▶ Your task
Pull out every line from the listing that has the word "Python".

▶ Stored data
__________

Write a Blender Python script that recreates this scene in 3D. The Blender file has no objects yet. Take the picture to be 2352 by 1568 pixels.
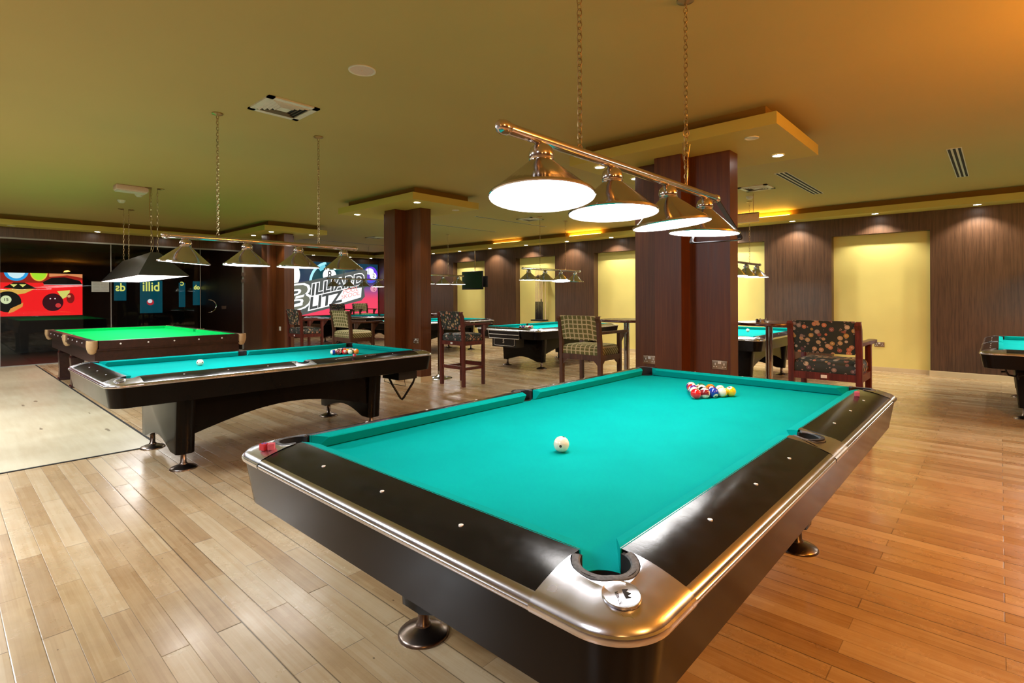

__________

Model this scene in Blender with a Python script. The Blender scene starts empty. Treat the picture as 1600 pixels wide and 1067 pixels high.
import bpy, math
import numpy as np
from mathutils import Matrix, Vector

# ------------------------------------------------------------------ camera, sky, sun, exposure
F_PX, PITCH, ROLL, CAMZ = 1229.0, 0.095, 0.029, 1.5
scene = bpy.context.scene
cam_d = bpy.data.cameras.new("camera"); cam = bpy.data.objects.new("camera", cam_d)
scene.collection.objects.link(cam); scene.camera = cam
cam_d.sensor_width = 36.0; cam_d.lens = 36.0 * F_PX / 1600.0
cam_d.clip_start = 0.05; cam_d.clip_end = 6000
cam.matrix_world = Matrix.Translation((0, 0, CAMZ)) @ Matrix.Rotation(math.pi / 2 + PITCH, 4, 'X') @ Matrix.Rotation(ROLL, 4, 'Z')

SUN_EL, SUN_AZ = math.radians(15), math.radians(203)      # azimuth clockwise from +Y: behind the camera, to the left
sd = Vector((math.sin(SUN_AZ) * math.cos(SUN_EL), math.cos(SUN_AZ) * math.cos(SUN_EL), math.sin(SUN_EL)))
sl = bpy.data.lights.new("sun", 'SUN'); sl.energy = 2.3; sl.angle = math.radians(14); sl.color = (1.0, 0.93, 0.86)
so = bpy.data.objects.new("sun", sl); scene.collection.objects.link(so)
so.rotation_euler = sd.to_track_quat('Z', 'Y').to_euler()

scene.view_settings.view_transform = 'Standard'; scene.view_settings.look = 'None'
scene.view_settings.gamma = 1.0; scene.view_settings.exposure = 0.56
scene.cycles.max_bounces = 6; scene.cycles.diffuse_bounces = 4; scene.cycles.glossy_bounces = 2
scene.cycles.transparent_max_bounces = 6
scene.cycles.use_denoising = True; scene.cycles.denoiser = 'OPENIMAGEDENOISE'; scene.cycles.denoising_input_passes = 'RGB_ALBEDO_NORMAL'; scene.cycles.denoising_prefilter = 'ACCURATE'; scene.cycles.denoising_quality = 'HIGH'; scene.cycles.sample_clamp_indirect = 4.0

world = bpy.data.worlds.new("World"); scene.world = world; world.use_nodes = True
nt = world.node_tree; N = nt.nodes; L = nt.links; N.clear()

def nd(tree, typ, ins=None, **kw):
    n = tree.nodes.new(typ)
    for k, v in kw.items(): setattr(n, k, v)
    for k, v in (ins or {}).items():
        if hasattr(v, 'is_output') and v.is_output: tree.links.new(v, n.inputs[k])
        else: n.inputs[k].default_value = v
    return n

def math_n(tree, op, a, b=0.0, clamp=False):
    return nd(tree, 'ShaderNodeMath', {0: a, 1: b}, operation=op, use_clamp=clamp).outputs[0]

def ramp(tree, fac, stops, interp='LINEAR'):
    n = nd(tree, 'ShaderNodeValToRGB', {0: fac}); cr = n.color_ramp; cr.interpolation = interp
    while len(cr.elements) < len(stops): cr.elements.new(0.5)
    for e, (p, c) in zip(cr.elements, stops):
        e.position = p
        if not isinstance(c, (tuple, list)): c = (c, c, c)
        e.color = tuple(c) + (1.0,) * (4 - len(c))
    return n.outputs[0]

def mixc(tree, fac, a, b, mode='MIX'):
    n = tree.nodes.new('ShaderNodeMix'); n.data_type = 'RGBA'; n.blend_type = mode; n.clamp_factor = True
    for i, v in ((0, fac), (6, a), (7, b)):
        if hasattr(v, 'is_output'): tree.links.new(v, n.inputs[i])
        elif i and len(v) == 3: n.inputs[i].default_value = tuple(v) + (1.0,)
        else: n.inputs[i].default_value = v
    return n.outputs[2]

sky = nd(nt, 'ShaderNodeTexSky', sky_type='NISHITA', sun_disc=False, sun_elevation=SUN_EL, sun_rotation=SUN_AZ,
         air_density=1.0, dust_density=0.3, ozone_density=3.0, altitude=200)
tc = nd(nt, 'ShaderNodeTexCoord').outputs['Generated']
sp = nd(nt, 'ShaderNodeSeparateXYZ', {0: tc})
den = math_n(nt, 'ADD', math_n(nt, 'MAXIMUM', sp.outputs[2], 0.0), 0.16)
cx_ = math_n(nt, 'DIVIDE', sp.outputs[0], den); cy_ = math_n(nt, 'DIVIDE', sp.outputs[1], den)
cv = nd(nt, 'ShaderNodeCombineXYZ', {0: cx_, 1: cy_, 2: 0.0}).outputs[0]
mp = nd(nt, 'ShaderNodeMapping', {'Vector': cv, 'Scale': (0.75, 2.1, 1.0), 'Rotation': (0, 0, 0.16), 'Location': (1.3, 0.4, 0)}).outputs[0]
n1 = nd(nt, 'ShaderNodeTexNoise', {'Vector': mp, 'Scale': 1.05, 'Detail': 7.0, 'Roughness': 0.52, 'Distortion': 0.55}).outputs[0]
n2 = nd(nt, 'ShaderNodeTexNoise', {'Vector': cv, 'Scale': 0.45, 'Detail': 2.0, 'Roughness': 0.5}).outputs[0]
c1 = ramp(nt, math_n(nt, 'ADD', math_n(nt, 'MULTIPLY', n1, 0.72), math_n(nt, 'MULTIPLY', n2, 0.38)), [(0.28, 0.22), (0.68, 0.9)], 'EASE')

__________

▶ Complete answer
Write a Blender Python script that recreates this scene in 3D. The Blender file has no objects yet. Take the picture to be 2352 by 1568 pixels.
Model this scene in Blender with a Python script. The Blender scene starts empty. Treat the picture as 1600 pixels wide and 1067 pixels high.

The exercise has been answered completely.